The second version is harder. An experienced person submitting — genuinely submitting — to being taught by someone younger. The difficulty isn’t really about learning new tools. Most people can do that with enough time and motivation. The difficulty is what you have to put down first: the identity that formed around knowing things, the assumption that seniority means something in territory that’s unfamiliar to everyone, the specific discomfort of being uncertain in front of someone who used to report to you. The people who can move through that without making it a whole thing tend to be okay. The people who keep waiting for things to stabilize are going to wait a long time.

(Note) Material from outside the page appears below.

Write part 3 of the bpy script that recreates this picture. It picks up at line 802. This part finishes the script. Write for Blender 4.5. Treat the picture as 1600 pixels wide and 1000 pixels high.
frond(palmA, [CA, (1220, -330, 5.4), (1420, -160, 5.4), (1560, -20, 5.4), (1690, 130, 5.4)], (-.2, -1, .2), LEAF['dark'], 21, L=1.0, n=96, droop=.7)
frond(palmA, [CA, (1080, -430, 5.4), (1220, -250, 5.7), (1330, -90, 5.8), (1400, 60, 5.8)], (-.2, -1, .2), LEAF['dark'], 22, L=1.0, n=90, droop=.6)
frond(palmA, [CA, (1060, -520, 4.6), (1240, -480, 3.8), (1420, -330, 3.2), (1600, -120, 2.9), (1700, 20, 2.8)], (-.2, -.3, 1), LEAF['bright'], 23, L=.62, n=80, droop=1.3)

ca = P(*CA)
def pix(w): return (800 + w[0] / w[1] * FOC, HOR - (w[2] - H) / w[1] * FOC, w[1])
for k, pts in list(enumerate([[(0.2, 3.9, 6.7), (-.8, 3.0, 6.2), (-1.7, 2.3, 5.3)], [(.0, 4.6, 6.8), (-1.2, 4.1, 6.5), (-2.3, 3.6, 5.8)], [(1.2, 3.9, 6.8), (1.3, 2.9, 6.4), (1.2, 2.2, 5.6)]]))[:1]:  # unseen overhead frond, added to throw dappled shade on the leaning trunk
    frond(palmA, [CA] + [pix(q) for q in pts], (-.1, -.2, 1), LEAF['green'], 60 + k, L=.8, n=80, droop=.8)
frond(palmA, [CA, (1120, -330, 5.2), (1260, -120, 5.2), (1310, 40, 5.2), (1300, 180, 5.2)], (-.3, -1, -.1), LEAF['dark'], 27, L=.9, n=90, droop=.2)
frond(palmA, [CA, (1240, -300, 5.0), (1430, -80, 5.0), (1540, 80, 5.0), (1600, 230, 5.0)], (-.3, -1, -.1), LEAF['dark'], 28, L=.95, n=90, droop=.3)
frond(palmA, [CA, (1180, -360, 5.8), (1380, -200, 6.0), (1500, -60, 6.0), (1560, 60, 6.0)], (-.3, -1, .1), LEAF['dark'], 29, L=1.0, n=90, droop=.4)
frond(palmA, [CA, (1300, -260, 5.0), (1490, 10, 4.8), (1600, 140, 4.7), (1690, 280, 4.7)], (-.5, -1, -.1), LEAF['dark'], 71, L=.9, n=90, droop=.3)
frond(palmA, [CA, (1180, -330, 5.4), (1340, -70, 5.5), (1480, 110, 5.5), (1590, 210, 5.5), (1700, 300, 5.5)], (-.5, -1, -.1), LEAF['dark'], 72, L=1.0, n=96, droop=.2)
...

Both paths have the same requirement: you have to know who you are clearly enough that learning something new and not feel threatened.
What replaces it
The traditional format assumed knowledge had a fixed address. It lived in the most experienced person and traveled toward the least experienced one, and the whole architecture of professional development was built around managing that transfer. What’s been destabilized isn’t just who holds the knowledge — it’s the assumption that knowledge works that way at all right now.

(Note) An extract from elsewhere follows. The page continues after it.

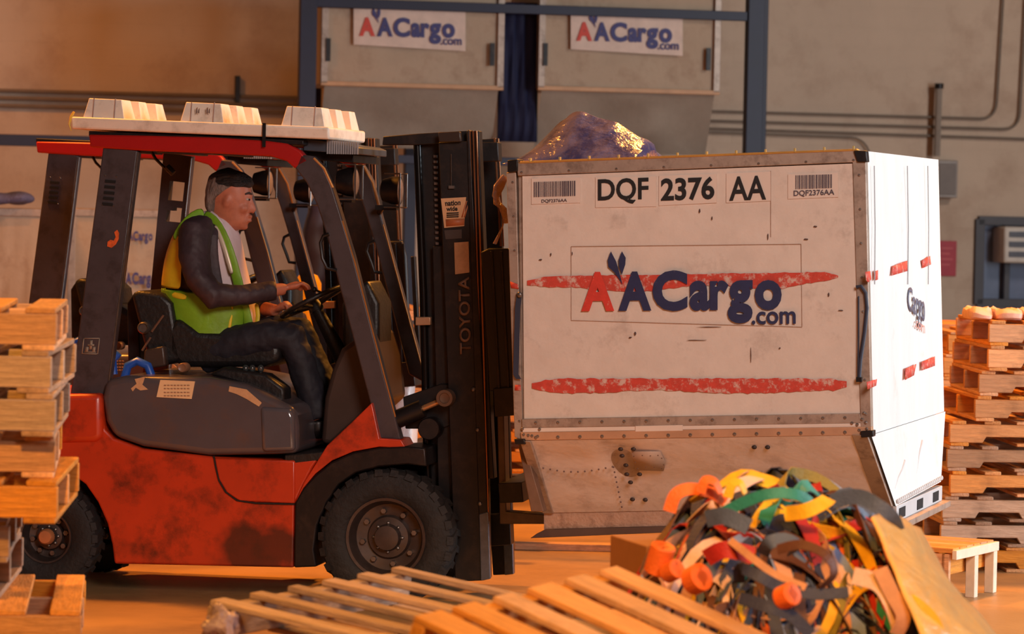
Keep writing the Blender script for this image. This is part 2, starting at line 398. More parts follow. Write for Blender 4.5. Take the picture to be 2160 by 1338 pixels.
LOGORED = mat('logo_red_bright', (206, 70, 56), .6, var=.05)
LOGOBLUE = mat('logo_blue', (62, 62, 118), .6, var=.05)
def feather(fr, mb, cx, y0, y1, w, v, lean=0, cut=.5):
    pts = [(cx, y0), (cx + w * .8, y0 + (y1 - y0) * .32), (cx + w, y0 + (y1 - y0) * .5), (cx + w * .55 + lean * .5, y0 + (y1 - y0) * .8), (cx + lean, y1), (cx - w * .7 + lean * .4, y0 + (y1 - y0) * .7), (cx - w, y0 + (y1 - y0) * .42)]
    mb.quad(fr.px(pts, v))
def logo(fr, q, v, par, red, blue, com=True):
    "q = bounding pixels (x0,y0,x1,y1) of the word line AACargo, slope s"
    x0, y0, x1, y1, s = q
    def P(fx, fy): return (x0 + (x1 - x0) * fx, y0 + (y1 - y0) * fy + s * (x1 - x0) * fx)
    H = y1 - y0
    r = MB(); text_into(r, 'A', bil(fr, [P(0, 0), P(.165, 0), P(.165, 1), P(0, 1)], v), .045)
    build(r, 'lettering', red, par, label='red first letter A of the logo')
    b = MB()
    text_into(b, 'A', bil(fr, [P(.185, 0), P(.35, 0), P(.35, 1), P(.185, 1)], v), .045)
    text_into(b, 'C', bil(fr, [P(.355, -.02), P(.53, -.02), P(.53, 1.02), P(.355, 1.02)], v), .045)
    text_into(b, 'ar', bil(fr, [P(.54, .25), P(.735, .25), P(.735, 1.02), P(.54, 1.02)], v), .045)
    text_into(b, 'g', bil(fr, [P(.73, .25), P(.855, .25), P(.855, 1.35), P(.73, 1.35)], v), .045)
    text_into(b, 'o', bil(fr, [P(.865, .25), P(1, .25), P(1, 1.02), P(.865, 1.02)], v), .045)
    if com: text_into(b, '.com', bil(fr, [P(.85, 1.05), P(1.07, 1.05), P(1.07, 1.38), P(.85, 1.38)], v), .02)
    # two crossed feathers between the letters
    L = lambda pts: b.quad(fr.px([P(*p) for p in pts], v))
    L([(.148, -.52), (.175, -.25), (.192, .05), (.207, .35), (.19, .2), (.165, .02), (.135, -.12), (.132, -.3)])
    L([(.203, -.52), (.222, -.35), (.22, -.18), (.203, .08), (.188, -.12), (.187, -.3)])
    build(b, 'lettering', blue, par, label='dark blue letters and two blue feathers of the logo')
CANV3 = mat('tan_canvas', (182, 160, 138), .8, var=.08, vscale=3, bump=.6, bscale=5, dirt=(130, 100, 80), dscale=3, damt=.4)
CANV4 = mat('shaded_canvas_underside', (150, 136, 122), .8, var=.12, vscale=3, bump=.8, bscale=4)  # darker canvas copy, shade of the inward slope put into its colour
def rack_uld(x0, x1, dy, label):
    fr = WL; v = RK + .1
    c0 = fr.pix((x0 + x1) / 2, 300, v)
    t = thing('cargo_container', label, 'cargo container', WL, (c0.x, v + .7, c0.z), 'canvas containers on the rack')
    A = fr.pix(x0, -20 + dy, v); B = fr.pix(x1, 186 + dy, v); C = fr.pix(x1, 300, v)
    zc = WL.pix(1100, 318, RK + .02).z
    build(MB().prism([Vector((A.x, 0, A.z + .15)), Vector((B.x, 0, A.z + .15)), Vector((B.x, 0, B.z)), Vector((A.x, 0, B.z))], v + .03, v + 1.3), 'body', CANV3, t, bevel=.01)
    # canvas front, softly sagging
    def sag(xa, xb, za, zb, va, vb, name, m, amp):
        g = MB(); n, k = 26, 14; rings = []
        for j in range(k + 1):
            f = j / k; row = []
            for i in range(n + 1):
                s = i / n; x = xa + (xb - xa) * s; z = za + (zb - za) * f
                e = math.sin(PI * s) * math.sin(PI * f)
                row.append(Vector((x, va + (vb - va) * f + amp * e * noise.noise(Vector((x * 2.3, z * 3.1, x0 * .01))), z)))
            rings.append(row)
        g.loft(rings, cap=False, closed=False); build(g, name, m, t)
    sag(A.x + .04, B.x - .04, B.z, A.z + .15, v, v, 'canvas_curtain', CANV3, .06)
    sag(A.x + .02, B.x - .02, zc + .002, B.z, v + .28, v, 'canvas_flap', CANV4, .12)
    fm = MB()
    for xx in (A.x - .02, B.x - .04): fm.box((xx, v - .03, B.z), (xx + .06, v + .03, A.z + .15))
    build_each(fm, 'side_post', ALU, t, bevel=.004)
    build(MB().box((A.x - .02, v - .03, B.z - .02), (B.x + .02, v + .03, B.z + .02)), 'rail', mat('tan_rail', (196, 150, 110), .5), t, bevel=.004)
    tb = MB()
    for xx, yy in ((x0 + 8, 105), (x1 - 18, 115)):
        p = fr.pix(xx, yy + dy, v - .03); tb.box((p.x - .02, v - .045, p.z - .1), (p.x + .02, v - .03, p.z + .1))
    build_each(tb, 'buckle', BLACK, t)
    lx = x0 + 62
    pl = build(MB().quad(fr.px([(lx, 12 + dy), (lx + 236, 20 + dy), (lx + 236, 108 + dy), (lx, 94 + dy)], v - .035)), 'logo_panel', mat('logo_white', (220, 196, 182), .6), t)
    ORG[pl.name] = ORG[t.name]
    logo(fr, (lx + 12, 36 + dy, lx + 214, 76 + dy, .02), v - .045, t, LOGORED, LOGOBLUE)
rack_uld(684, 1056, 0, 'tan canvas cargo container on the rack, left of the two, nearer the mast')
rack_uld(1142, 1512, 10, 'tan canvas cargo container on the rack, right of the two, behind the blue bag')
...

The multi-modal AI rewrite and the multi-generational rewrite feel like separate phenomena but they’re doing the same thing. Both are dismantling the idea that expertise is located, stable, and moves in one direction. You don’t get to finish one before the other starts and need to face both at once.
Here is the opportunity for each group.
The Elder Millennials have a narrow window to do something that matters as they are towards the end of their careers. They’ve seen the patterns before and have the foundational tinkering skills; the reason adaptability to AI is familiar. These folks have the right amount of experience and capability to set up the next generation just like the original casts in sequel reboots.
The Young Builder has more to offer professionally than ever. They are the digital natives who know the tools, now with the direct distribution the Elder Millennials didn’t have as much. The ability to build in public is not at the speed of bringing your Iomega Zip drive to the computer lab so you can FTP your files to your personal website. It’s at the tap of a button to go live and share.
Finally, for the Squeezed Middle, you have to find a path by choosing a direction. Though it’s not their fault as many started careers during the Blitzscaling era; an era that isn’t valued or frankly exists. This cohort actually has the best advantage of holding both positions. It’s not too late to re-skill and they have a lot to offer. The key is acknowledging the tough situation they are in and moving forward.
That quality turns out to be the thing that transfers across all three situations. Not the tools, not the tenure, not the title. The willingness to keep learning without needing the learning to be finished.
The people who come through this well won’t have figured it out. They’ll have stayed curious long enough that figuring it out stopped being the point.